The jumpers were often dubious, comb-overs seemed en vogue and I’m sure some should have been on a register, but pioneers nevertheless.

Some rigs were dreadful, others changed how we catch carp to this day, but all were once new. Very few genuinely new rigs are put forward now, just tiny tweaks on tried and tested methods. The carp change, and so should we.

It’s not just about rigs of course, but all areas of our sport can be tweaked to give you that edge over the next angler, hence slicing boilies.

Whether you use a Spomb, baiting pole or bait boat, discs will spread further once deposited into the lake. They flutter and travel with delightfully random patterns, settling lightly over any weed, debris or silt.
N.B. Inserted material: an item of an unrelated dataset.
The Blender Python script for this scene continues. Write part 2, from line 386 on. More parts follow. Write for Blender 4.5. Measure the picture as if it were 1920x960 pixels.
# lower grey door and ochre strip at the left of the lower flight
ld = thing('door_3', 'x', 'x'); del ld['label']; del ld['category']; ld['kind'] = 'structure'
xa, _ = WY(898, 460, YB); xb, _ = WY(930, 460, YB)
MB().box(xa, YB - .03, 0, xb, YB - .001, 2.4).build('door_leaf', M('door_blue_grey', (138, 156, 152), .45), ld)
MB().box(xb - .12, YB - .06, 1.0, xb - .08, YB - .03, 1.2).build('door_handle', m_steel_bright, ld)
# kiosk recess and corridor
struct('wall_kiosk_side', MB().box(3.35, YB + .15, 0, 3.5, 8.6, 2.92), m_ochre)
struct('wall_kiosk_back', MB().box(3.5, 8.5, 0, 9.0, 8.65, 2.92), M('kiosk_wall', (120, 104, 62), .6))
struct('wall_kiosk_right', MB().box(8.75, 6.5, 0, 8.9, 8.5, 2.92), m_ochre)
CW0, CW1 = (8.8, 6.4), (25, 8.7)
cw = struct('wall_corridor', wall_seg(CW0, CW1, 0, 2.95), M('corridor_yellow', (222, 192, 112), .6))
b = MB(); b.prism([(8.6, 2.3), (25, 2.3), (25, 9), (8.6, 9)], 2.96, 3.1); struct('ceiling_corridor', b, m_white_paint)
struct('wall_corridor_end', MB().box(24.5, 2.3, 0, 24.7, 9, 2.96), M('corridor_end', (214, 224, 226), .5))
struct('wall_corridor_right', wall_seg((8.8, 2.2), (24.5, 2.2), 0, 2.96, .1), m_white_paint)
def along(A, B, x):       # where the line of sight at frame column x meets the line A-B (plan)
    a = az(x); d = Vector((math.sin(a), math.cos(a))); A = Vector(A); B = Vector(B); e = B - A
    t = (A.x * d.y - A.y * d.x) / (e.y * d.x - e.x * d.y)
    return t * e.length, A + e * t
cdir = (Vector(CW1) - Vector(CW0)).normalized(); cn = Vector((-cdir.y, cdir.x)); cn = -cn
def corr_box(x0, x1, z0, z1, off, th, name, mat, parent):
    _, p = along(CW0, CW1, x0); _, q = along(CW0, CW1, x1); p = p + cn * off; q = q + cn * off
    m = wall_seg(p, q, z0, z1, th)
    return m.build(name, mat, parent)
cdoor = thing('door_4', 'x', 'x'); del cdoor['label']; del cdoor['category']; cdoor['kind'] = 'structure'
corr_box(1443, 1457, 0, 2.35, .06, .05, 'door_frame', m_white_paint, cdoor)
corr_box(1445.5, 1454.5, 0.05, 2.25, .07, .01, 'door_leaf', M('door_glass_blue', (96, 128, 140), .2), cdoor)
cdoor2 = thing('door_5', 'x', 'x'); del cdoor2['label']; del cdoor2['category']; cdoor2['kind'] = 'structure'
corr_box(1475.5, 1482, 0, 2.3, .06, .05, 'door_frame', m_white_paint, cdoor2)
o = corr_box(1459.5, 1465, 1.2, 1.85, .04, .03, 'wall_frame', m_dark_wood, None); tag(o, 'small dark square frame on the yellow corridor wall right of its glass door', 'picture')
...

They still go a long way to avoiding the attention of nuisance fish as they retain the diameter of the original bait. The attraction levels are also increased by the vastly increased surface area of bait on offer.

CompleX-T has been my main bait for a few years now and I love the way that it is the ingredients themselves, not additional flavours that are the attraction. The advantages are a no brainer, the disadvantages are that it’s quite time consuming. Yet, if you can be bothered to spend ten minutes with a knife chopping up a kilo of bait, the rewards are there.

I tend to chop at the start of the session whilst perched on the bucket watching the water – you don’t need to watch as it’s easy to do by feel alone.

Discs all ready to go..

Once prepared, I soak the Complex-T discs in Shrimp Extract and crumble a few handfuls of boilies into the mix. This way, loads of particles of goodness stick to the discs and get dispersed into the water column as they flutter down.

Hookbaits are a personal choice – I currently favour a Frenzied Jumbo Tiger Nut balanced with a CompleX-T food bait pop-up.  Confidence with every cast right there.

Proof’s in the pudding. A fabulously coloured 47.12 mirror caught over discs in late October 2022.